**** DATA LINES ****

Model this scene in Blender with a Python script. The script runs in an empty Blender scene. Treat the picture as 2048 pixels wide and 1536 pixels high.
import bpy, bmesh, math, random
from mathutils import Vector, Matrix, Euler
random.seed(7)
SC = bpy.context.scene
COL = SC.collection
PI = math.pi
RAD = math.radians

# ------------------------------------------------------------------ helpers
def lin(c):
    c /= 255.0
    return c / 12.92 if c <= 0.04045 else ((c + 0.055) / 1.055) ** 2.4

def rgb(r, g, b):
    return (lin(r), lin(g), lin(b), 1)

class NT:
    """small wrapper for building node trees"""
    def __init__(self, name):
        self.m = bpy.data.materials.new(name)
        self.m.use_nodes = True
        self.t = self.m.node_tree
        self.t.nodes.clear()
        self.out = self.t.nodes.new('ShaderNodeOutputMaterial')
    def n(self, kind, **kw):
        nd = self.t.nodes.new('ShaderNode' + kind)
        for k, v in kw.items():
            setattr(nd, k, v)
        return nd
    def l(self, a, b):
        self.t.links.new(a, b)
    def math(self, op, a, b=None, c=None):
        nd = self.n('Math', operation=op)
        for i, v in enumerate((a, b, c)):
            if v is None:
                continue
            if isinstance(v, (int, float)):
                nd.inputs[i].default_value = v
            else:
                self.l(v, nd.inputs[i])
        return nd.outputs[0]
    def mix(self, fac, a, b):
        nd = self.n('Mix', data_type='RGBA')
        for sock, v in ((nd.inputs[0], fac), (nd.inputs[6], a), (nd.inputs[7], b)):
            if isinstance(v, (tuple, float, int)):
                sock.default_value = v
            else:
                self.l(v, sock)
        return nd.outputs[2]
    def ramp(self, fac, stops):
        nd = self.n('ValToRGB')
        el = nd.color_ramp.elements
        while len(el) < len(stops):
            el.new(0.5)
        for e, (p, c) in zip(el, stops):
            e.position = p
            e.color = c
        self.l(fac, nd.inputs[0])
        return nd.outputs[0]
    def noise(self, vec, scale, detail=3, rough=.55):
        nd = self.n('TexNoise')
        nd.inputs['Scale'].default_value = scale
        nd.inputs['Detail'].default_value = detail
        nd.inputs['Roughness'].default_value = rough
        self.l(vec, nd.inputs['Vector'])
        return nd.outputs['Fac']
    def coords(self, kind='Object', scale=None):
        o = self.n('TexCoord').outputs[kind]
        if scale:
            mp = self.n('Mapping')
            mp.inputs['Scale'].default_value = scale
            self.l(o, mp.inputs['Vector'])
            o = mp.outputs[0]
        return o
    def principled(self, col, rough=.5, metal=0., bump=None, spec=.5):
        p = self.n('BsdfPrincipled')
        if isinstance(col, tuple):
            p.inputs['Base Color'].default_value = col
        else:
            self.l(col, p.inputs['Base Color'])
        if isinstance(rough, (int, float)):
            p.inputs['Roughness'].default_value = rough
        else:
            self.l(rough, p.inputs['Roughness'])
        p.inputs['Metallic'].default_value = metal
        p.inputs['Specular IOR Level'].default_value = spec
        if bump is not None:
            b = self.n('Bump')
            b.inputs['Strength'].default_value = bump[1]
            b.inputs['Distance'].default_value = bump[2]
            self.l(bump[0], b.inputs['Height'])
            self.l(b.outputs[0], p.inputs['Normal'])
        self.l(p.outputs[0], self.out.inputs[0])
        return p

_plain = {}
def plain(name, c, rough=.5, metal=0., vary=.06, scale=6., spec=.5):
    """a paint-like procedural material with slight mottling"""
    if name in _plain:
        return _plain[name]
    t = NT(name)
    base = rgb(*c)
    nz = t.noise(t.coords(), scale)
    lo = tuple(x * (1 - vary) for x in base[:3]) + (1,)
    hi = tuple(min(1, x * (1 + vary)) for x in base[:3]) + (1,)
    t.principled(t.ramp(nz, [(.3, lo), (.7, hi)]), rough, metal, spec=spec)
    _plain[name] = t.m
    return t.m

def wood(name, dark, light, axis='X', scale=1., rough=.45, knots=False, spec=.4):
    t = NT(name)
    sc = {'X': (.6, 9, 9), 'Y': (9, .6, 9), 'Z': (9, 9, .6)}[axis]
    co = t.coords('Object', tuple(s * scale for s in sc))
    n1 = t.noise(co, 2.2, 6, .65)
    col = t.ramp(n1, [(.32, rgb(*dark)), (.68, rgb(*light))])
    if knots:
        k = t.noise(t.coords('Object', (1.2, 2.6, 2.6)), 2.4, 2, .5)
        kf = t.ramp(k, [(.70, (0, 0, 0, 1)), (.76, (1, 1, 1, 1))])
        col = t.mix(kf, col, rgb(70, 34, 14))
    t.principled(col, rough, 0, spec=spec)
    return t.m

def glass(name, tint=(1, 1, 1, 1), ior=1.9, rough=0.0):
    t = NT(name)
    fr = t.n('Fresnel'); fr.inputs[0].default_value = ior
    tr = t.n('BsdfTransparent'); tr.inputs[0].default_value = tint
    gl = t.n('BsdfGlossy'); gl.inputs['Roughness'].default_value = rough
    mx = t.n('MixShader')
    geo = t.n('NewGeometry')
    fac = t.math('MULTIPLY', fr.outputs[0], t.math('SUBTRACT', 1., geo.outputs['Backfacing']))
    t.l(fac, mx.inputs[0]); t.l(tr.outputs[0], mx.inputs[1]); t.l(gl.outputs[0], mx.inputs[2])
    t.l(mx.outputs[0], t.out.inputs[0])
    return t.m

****

The required output is the exact run of lines from the beginning of the listing above to the line that contains "return (lin(r), lin(g), lin(b), 1)", inclusive of both.

Model this scene in Blender with a Python script. The script runs in an empty Blender scene. Treat the picture as 2048 pixels wide and 1536 pixels high.
import bpy, bmesh, math, random
from mathutils import Vector, Matrix, Euler
random.seed(7)
SC = bpy.context.scene
COL = SC.collection
PI = math.pi
RAD = math.radians

# ------------------------------------------------------------------ helpers
def lin(c):
    c /= 255.0
    return c / 12.92 if c <= 0.04045 else ((c + 0.055) / 1.055) ** 2.4

def rgb(r, g, b):
    return (lin(r), lin(g), lin(b), 1)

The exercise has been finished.